Brazilian actress Paula Braun co-stars in Bollywood Dream,
which will have its Australasian premiere during the Reel
Brazil Film Festival in Queenstown in late September. Photo
supplied.
A sizzling selection of films from Brazil are a gift to
the large Brazilian community in Queenstown and stories all New
Zealanders can relate to, the festival director says.
The Reel Brazil Film Festival had expanded in its second year
to include Queenstown, along with Wellington and Auckland,
festival director Leandro Cavalcanti said.
Virtually all six award-winning Latin American-flavoured
feature films and three documentaries get their Australasian
premieres at the festival and will be presented at Reading
Cinemas, in Queenstown Mall, between September 23 and 29.
The festival will be launched with two events.
Up to 70 patrons were expected at the Gala Opening cocktail
party at the cinema, on September 23, between 6pm and 7pm,
before the screening at 7.10pm.
The party was designed for business operators to network and
invite clients to, and entry was $20.
Everyone was invited to the "Reel Brazil Festa", at the
Brazilian-owned Melt Bar, on lower Shotover St, on September
25.
A "full-blown Brazilian party" featuring live music by
Sambanego, DJ Bobby Brazuka and cocktail specials was planned
from 10pm and entry was $5, Mr Cavalcanti said.

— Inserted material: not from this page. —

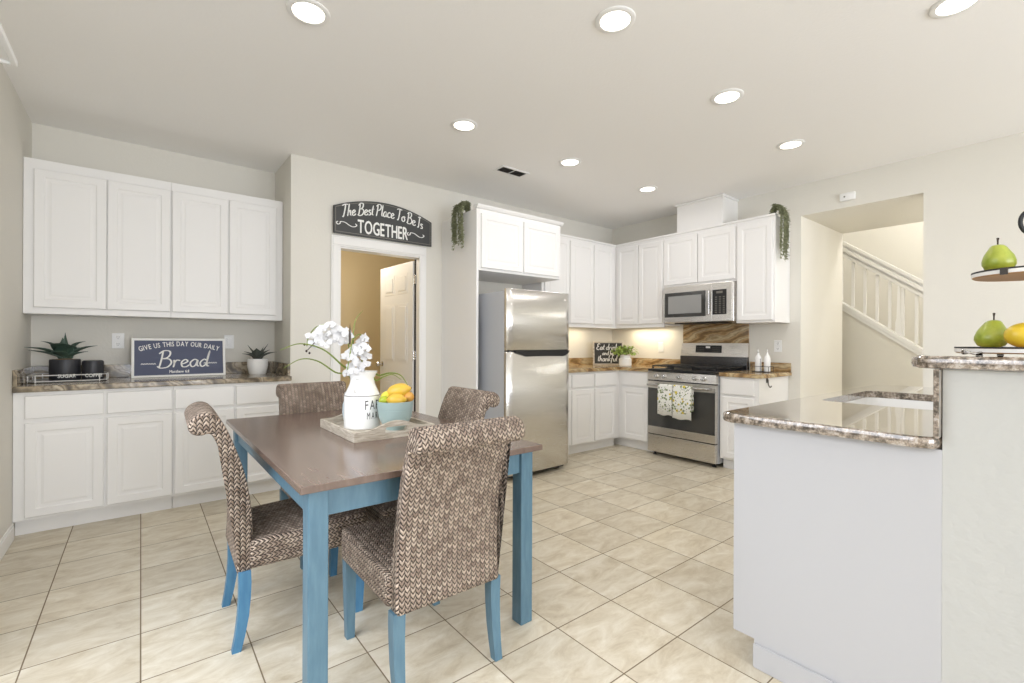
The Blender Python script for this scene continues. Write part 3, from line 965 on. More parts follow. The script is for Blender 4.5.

Mr Cavalcanti, born in Minas Gerais, said he brought "the
largest Brazilian event of New Zealand" to Queenstown, after
a successful launch in Wellington last year, because the
resort had the biggest Brazilian population in the country.
He said he was keen to show New Zealanders Brazilian cinema
had more range than the violent dramas which had broken into
the international mainstream, such as City of God and Elite
Squad.
"These are excellent films showing different aspects of
Brazil that New Zealanders can identify with."
The line-up includes Love Stories Last Only 90 Minutes
(2010), about an idle writer who suspects his wife is having
an affair, and Bollywood Dream (2010), about a trio of
Brazilian women who try to become Indian film stars.
Jean Charles (2009) is based on the true story of Jean
Charles de Menezes, the innocent Brazilian mistakenly killed
by British police after the 2005 terrorist attacks in London.
Citizen Boilesen (2009) is a documentary which investigates
the extraordinary life of Danish businessman Henning Albert
Boilesen and the connections between Brazil's business elite
and the military dictatorship in the 1960s and '70s.